GIT-CERCS-04-36
    Patrick Widener, Karsten Schwan,
    Dynamic Differential Data Protection for High Performance and Pervasive Applications

    Modern distributed applications are long-lived, are expected to provide flexible and adaptive data services, and must meet the functionality and scalability challenges posed by dynamically changing user communities in heterogeneous execution environments. The practical implication of these requirements is that static policy and mechanism definitions are unsuitable for the design of modern software systems. This paper addresses the protection mechanisms of such systems, describing a novel approach to enabling the protection of key applications components and sensitive data in distributed applications. The approach, termed Dynamic Differential Data Protection (D3P), deploys context-sensitive, application-specific protection functionality at runtime to enforce restrictions in data access and manipulation.
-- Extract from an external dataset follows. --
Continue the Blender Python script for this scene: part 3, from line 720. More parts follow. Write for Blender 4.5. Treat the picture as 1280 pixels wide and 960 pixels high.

    D3P is suitable for use in zero/low-downtime environments, appropriate for high-performance computing tasks and highly-scalable architectural patterns (such as publish/subscribe), and is deployable across a wide variety of OS and machine platforms. We introduce the need for D3P, using sample applications from the HPC and pervasive computing domains to illustrate the solutions it makes possible, and describe how D3P has been integrated into modern middleware. We demonstrate D3P's ability to capture individual end-users' or components' needs for data protection. Finally, we present experimental evaluations which quantify the performance implications of using D3P in data-intensive applications.